具体的な指導例もあり、練習のさせ方等細かい心配りも見られる。そのうえで、徹底ぶりが児童に苦痛を与えないか、という心配に対して、次のような主張を展開する。そこには計画性、継続性が明確に見えているといっていいだろう。

 ある限定された場合にのみ強制されることこそ却って苦痛で、適宜機会ある毎に矯正するのは寧ろ容易である。
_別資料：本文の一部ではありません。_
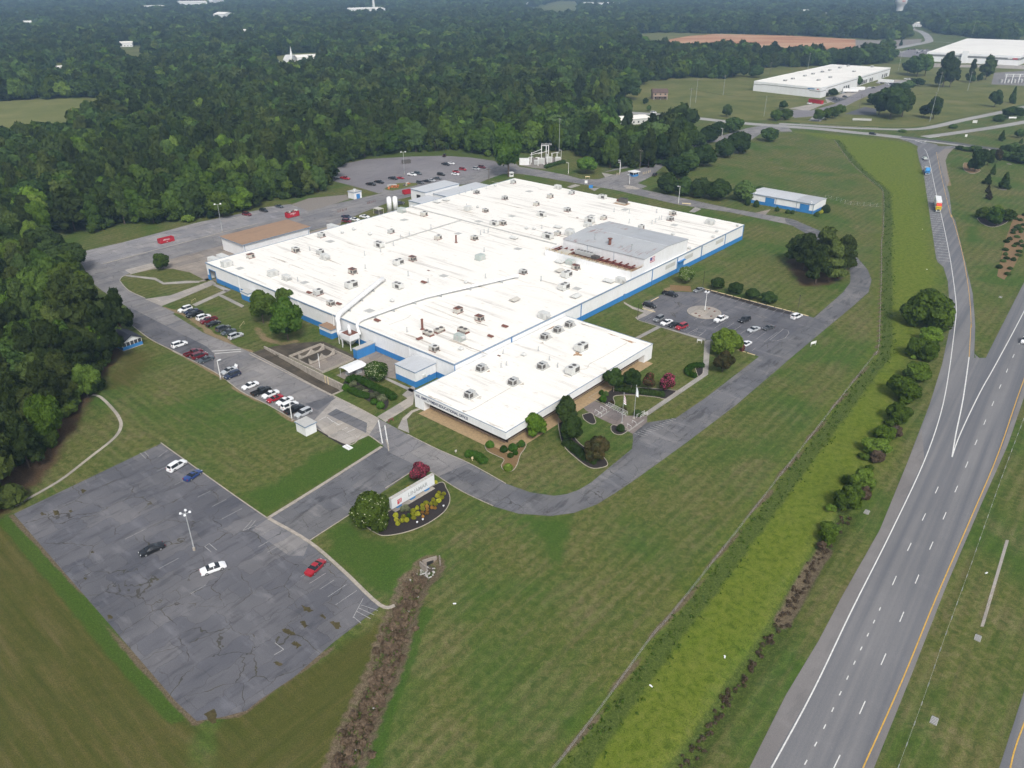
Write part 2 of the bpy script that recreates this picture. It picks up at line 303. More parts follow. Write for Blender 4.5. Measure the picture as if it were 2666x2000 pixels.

而して今の労煩は後の解放に至る前提なるを思へば、現在の苦心を避くべきでなく、入学時より初まり、晩くも略々三年間に於て深い、堅固な根底が作られねばならないと思ふ。

 その他矯正練習の仕方はもちろん、材料の求め方や遅進児の取り扱いなど、どれをとっても机上論ではなく、子どもにしっかり向き合って言語教育を進めたことが伝わってくる文章である。

 言語教育を通して、その時代の子どもの声と心の変革を迫った先達に改めて敬意を表したい。